Times have changed.  Cost of living has gone up, electronics have become abundant, what’s allowed on regular television if much more graphic, movie ratings have lowered their standards making it that what was once rated “R” is now rated “PG”.

  So many things have changed.

I used to say that teens have changed and maybe that’s true to some degree.  However, I think it’s much more accurate to say that parenting styles have changed.  In my opinion, and don’t get angry, I feel parents have allowed their teens to become adults before their time.  It’s become less about parenting and more about being house buddies.  If this is the case, then OF COURSE teens have changed.

We, as parents, need to take responsibility for what part we play in the lives of our children.  I don’t mean to say that every mistake or attitude that comes from our kids is our fault.  I’m implying something greater:  I’m implying that our kids look to us for answers.  They may not ask the questions aloud, but they silently watch us to see what our next move will be.

For instance, if you tell you teen they can’t have their phone, is it true that all they have to do is throw a fit and you’ll give in?  Will you tell yourself that you’d rather deal with letting them off the hook then have to face their wrath? 
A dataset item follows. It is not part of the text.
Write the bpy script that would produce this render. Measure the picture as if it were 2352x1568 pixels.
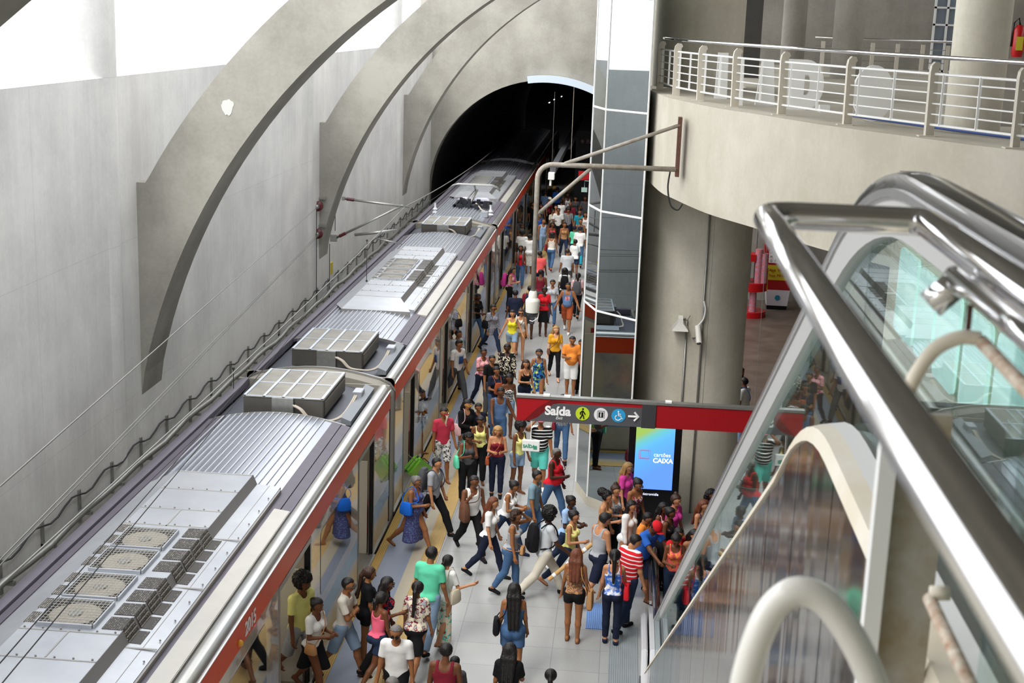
import bpy, bmesh, math, random
import numpy as np
from mathutils import Vector, Matrix
random.seed(7)
for o in list(bpy.data.objects): bpy.data.objects.remove(o)
SC = bpy.context.scene
COL = SC.collection
PI = math.pi

# ---------------------------------------------------------------- camera
FPX, CW, CH, CAMZ = 3200.0, 2352.0, 1568.0, 10.3
def _axes():
    y = np.array([(1455 - CW/2)/FPX, -(45 - CH/2)/FPX, 1.0]); y /= np.linalg.norm(y)
    u = np.array([0, 1.0, 0]); z = u - y*(u@y); z /= np.linalg.norm(z)
    x = -np.cross(z, y); x = x if x[0] > 0 else -x
    r = math.radians(3.1)
    return np.array([x*math.cos(r) - z*math.sin(r), y, z*math.cos(r) + x*math.sin(r)])
AX = _axes(); EYE = np.array([0, 0, CAMZ])
def at(px, py, x=None, y=None, z=None):
    """world point seen in direction (px, py) lying on the plane x=, y= or z="""
    d = AX @ np.array([(px - CW/2)/FPX, -(py - CH/2)/FPX, 1.0])
    for k, v in ((0, x), (1, y), (2, z)):
        if v is not None: t = (v - EYE[k])/d[k]
    return EYE + t*d
cam = bpy.data.cameras.new('camera'); cam_ob = bpy.data.objects.new('camera', cam); COL.objects.link(cam_ob)
cam.sensor_width = 36; cam.lens = FPX*36/CW; cam.clip_start = 0.05; cam.clip_end = 500
Rw, Uw, Bw = AX[:, 0], AX[:, 1], -AX[:, 2]
cam_ob.matrix_world = Matrix(((Rw[0], Uw[0], Bw[0], 0), (Rw[1], Uw[1], Bw[1], 0), (Rw[2], Uw[2], Bw[2], CAMZ), (0, 0, 0, 1)))
cam.dof.use_dof = True; cam.dof.focus_distance = 25; cam.dof.aperture_fstop = 6.0
SC.camera = cam_ob

# ---------------------------------------------------------------- world and light
w = bpy.data.worlds.new('sky'); SC.world = w; w.use_nodes = True
nt = w.node_tree; nt.nodes.clear()
wo = nt.nodes.new('ShaderNodeOutputWorld'); bg = nt.nodes.new('ShaderNodeBackground')
tc = nt.nodes.new('ShaderNodeTexCoord'); sx = nt.nodes.new('ShaderNodeSeparateXYZ'); rp = nt.nodes.new('ShaderNodeValToRGB')
nt.links.new(tc.outputs['Generated'], sx.inputs[0]); nt.links.new(sx.outputs['Z'], rp.inputs[0])
sh_ = nt.nodes.new('ShaderNodeMath'); sh_.operation = 'ADD'; sh_.inputs[1].default_value = 0.5; nt.links.new(sx.outputs['Z'], sh_.inputs[0]); nt.links.new(sh_.outputs[0], rp.inputs[0])
rp.color_ramp.elements[0].position = 0.22; rp.color_ramp.elements[0].color = (0.35, 0.36, 0.38, 1)
rp.color_ramp.elements[1].position = 0.36; rp.color_ramp.elements[1].color = (0.95, 0.97, 1.0, 1)
nt.links.new(rp.outputs[0], bg.inputs[0]); bg.inputs[1].default_value = 2.4
nt.links.new(bg.outputs[0], wo.inputs[0])
sun = bpy.data.lights.new('sun', 'SUN'); sun.energy = 1.5; sun.angle = math.radians(25); sun.color = (1, 0.97, 0.92)
sun_ob = bpy.data.objects.new('sun', sun); COL.objects.link(sun_ob); sun_ob.rotation_euler = (math.radians(38), 0, math.radians(-25))
vs = SC.view_settings; vs.view_transform = 'Standard'; vs.look = 'None'; vs.exposure = 0.57; vs.gamma = 1; vs.use_curve_mapping = False

# ---------------------------------------------------------------- materials
MATS = {}
def srgb(c):
    if isinstance(c, str):
        c = c.lstrip('#'); c = [int(c[i:i+2], 16)/255 for i in (0, 2, 4)]
    return tuple(((v/12.92) if v <= 0.04045 else ((v + 0.055)/1.055)**2.4) for v in c[:3]) + (1,)
def mat(name, col, rough=0.6, metal=0.0, var=0.0, vscale=3.0, stretch=(1, 1, 1), bump=0.0, bscale=20.0, col2=None, emit=0, trans=0, alpha=1, spec=0.5, ior=1.45, coat=0):
    if name in MATS: return MATS[name]
    m = bpy.data.materials.new(name); m.use_nodes = True; t = m.node_tree; b = t.nodes['Principled BSDF']
    c = srgb(col)
    b.inputs['Base Color'].default_value = c; b.inputs['Roughness'].default_value = rough; b.inputs['Metallic'].default_value = metal
    b.inputs['Specular IOR Level'].default_value = spec; b.inputs['IOR'].default_value = ior; b.inputs['Coat Weight'].default_value = coat
    if emit: b.inputs['Emission Color'].default_value = c; b.inputs['Emission Strength'].default_value = emit
    if trans: b.inputs['Transmission Weight'].default_value = trans
    if alpha < 1: b.inputs['Alpha'].default_value = alpha
    if var or bump:
        tc = t.nodes.new('ShaderNodeTexCoord'); mp = t.nodes.new('ShaderNodeMapping'); mp.inputs['Scale'].default_value = stretch
        t.links.new(tc.outputs['Object'], mp.inputs[0])
    if var:
        n = t.nodes.new('ShaderNodeTexNoise'); n.inputs['Scale'].default_value = vscale; n.inputs['Detail'].default_value = 6; n.inputs['Roughness'].default_value = 0.62
        t.links.new(mp.outputs[0], n.inputs[0])
        r = t.nodes.new('ShaderNodeValToRGB'); e = r.color_ramp.elements
        c2 = srgb(col2) if col2 else tuple(v*(1 - var) for v in c[:3]) + (1,)
        e[0].position = 0.3; e[0].color = c2; e[1].position = 0.68; e[1].color = c
        t.links.new(n.outputs[0], r.inputs[0]); t.links.new(r.outputs[0], b.inputs['Base Color'])
    if bump:
        n2 = t.nodes.new('ShaderNodeTexNoise'); n2.inputs['Scale'].default_value = bscale; n2.inputs['Detail'].default_value = 3
        t.links.new(mp.outputs[0], n2.inputs[0]); bp = t.nodes.new('ShaderNodeBump'); bp.inputs['Strength'].default_value = bump; bp.inputs['Distance'].default_value = 0.02
        t.links.new(n2.outputs[0], bp.inputs['Height']); t.links.new(bp.outputs[0], b.inputs['Normal'])
    MATS[name] = m; return m
def concrete(name, c1, c2, streak=8, axis='z', panels=None):
    """board-marked concrete: cloudy tone, thin streaks along the casting direction, faint pour joints"""
    if name in MATS: return MATS[name]
    m = bpy.data.materials.new(name); m.use_nodes = True; t = m.node_tree; b = t.nodes['Principled BSDF']; L = t.links.new
    b.inputs['Roughness'].default_value = 0.85; b.inputs['Specular IOR Level'].default_value = 0.25
    tc = t.nodes.new('ShaderNodeTexCoord')
    def noise(sc, st, det=5):
        mp = t.nodes.new('ShaderNodeMapping'); mp.inputs['Scale'].default_value = st; L(tc.outputs['Object'], mp.inputs[0])
        n = t.nodes.new('ShaderNodeTexNoise'); n.inputs['Scale'].default_value = sc; n.inputs['Detail'].default_value = det; n.inputs['Roughness'].default_value = 0.6
        L(mp.outputs[0], n.inputs[0]); return n
    a = noise(0.5, (1, 1, 1), 8); s = noise(1.0, (streak, streak, 0.25), 4); f = noise(14, (1, 1, 1), 3)
    def mx(x, y, fac):
        n = t.nodes.new('ShaderNodeMix'); n.data_type = 'FLOAT'; n.inputs[0].default_value = fac; L(x, n.inputs[2]); L(y, n.inputs[3]); return n.outputs[0]
    v = mx(mx(a.outputs[0], s.outputs[0], 0.2), f.outputs[0], 0.14)
    r = t.nodes.new('ShaderNodeValToRGB'); e = r.color_ramp.elements; e[0].position = 0.38; e[0].color = srgb(c2); e[1].position = 0.6; e[1].color = srgb(c1)
    L(v, r.inputs[0]); out = r.outputs[0]
    if panels:
        br = t.nodes.new('ShaderNodeTexBrick'); br.inputs['Scale'].default_value = 1; br.offset = 0
        br.inputs['Brick Width'].default_value = panels[0]; br.inputs['Row Height'].default_value = panels[1]; br.inputs['Mortar Size'].default_value = 0.012; br.inputs['Mortar Smooth'].default_value = 0.8
        br.inputs['Color1'].default_value = (1, 1, 1, 1); br.inputs['Color2'].default_value = (0.95, 0.95, 0.95, 1); br.inputs['Mortar'].default_value = (0.84, 0.84, 0.84, 1)
        sp = t.nodes.new('ShaderNodeSeparateXYZ'); cb = t.nodes.new('ShaderNodeCombineXYZ'); L(tc.outputs['Object'], sp.inputs[0])
        L(sp.outputs[panels[2]], cb.inputs[0]); L(sp.outputs[panels[3]], cb.inputs[1]); L(cb.outputs[0], br.inputs[0])
        mm = t.nodes.new('ShaderNodeMix'); mm.data_type = 'RGBA'; mm.blend_type = 'MULTIPLY'; mm.inputs[0].default_value = 0.8
        L(out, mm.inputs[6]); L(br.outputs[0], mm.inputs[7]); out = mm.outputs[2]
    L(out, b.inputs['Base Color'])
    bp = t.nodes.new('ShaderNodeBump'); bp.inputs['Strength'].default_value = 0.25; bp.inputs['Distance'].default_value = 0.01; L(v, bp.inputs['Height']); L(bp.outputs[0], b.inputs['Normal'])
    MATS[name] = m; return m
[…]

If you know your teen is smoking, is your answer, “Well, I can’t control them.”?

Your teen may seem peaceful for the moment if you allow this but I can promise you one thing, sticking your head in the sand only fuels something inside of them.  they secretly tell themselves, “I’m not worth the trouble.”

Be willing to stand firm for the sake of your teens.  Be willing to be the parent first and the friend second.  Be willing to do what’s right even if it hurts.  If you do, I guarantee you will offer your teens the answer they are looking for:  I AM WORTH IT!